*Collected material*
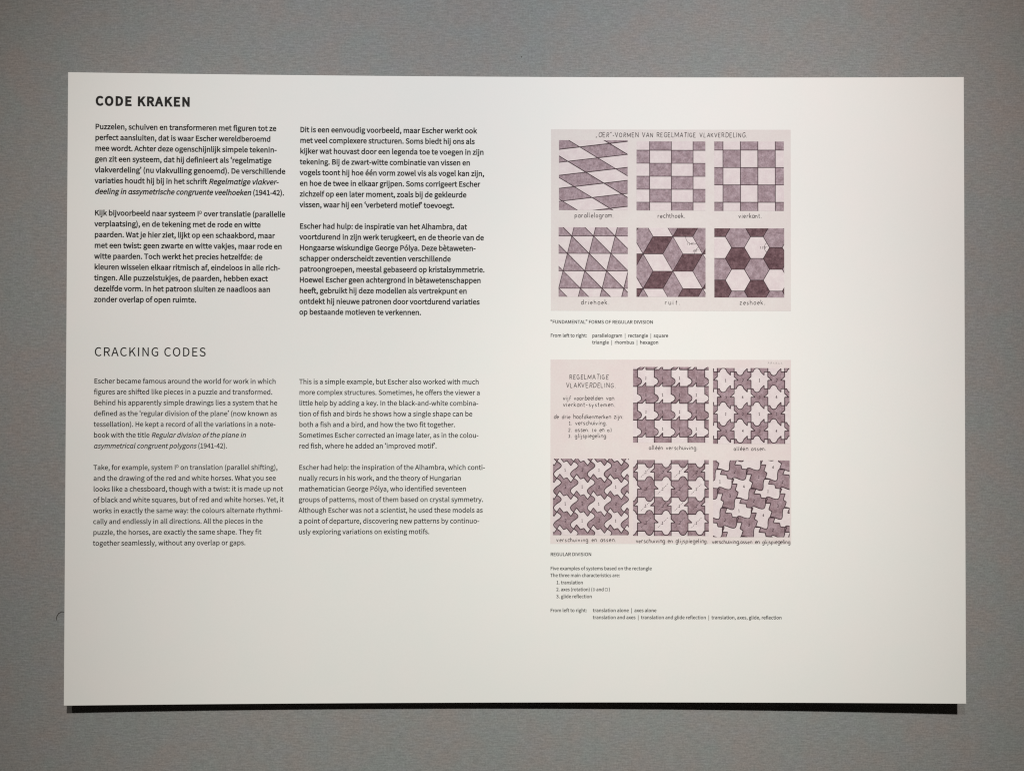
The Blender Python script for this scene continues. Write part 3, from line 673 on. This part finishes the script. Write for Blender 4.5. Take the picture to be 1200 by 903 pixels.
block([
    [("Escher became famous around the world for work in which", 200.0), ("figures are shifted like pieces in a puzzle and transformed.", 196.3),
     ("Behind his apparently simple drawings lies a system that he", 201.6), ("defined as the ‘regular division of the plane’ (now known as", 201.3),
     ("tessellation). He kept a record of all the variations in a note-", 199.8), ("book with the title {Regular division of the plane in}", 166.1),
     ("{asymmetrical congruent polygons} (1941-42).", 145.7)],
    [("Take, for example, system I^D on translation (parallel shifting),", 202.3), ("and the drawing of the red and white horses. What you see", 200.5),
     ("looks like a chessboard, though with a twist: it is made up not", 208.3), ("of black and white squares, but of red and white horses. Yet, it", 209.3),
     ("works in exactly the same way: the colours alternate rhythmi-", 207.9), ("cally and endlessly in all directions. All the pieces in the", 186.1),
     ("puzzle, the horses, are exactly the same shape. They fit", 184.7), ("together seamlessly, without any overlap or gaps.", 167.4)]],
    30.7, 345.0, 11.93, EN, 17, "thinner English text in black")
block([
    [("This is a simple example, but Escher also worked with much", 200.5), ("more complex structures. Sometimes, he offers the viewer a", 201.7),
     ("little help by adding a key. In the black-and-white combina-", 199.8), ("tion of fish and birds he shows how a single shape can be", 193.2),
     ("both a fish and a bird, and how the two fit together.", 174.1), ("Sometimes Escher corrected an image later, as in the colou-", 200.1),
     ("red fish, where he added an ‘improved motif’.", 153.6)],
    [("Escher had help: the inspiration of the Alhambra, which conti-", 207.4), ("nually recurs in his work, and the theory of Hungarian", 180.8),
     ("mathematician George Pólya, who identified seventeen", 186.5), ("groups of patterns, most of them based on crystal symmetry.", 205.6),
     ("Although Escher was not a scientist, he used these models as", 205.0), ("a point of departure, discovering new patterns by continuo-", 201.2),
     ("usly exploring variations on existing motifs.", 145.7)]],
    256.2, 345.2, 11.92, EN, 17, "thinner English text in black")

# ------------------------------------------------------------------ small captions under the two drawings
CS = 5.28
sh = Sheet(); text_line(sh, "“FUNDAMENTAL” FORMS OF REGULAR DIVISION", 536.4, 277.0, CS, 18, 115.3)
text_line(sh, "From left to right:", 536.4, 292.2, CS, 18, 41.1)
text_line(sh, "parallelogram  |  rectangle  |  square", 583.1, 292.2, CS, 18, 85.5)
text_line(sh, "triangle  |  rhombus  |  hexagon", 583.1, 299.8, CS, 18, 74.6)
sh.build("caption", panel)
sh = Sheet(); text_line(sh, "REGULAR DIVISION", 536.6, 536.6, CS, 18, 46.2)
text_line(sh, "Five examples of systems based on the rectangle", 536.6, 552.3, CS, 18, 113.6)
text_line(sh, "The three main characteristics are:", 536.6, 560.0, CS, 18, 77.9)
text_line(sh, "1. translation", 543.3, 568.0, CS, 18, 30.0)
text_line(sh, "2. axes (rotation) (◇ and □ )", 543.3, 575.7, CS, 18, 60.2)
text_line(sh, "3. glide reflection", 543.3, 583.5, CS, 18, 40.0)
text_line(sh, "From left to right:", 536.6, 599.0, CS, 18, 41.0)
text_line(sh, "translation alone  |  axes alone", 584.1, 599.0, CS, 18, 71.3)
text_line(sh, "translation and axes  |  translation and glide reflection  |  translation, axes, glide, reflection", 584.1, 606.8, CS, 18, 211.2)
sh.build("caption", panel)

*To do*
Only a number is wanted: how many lines of the material above hold "Take"?

*Answer for this exercise*
2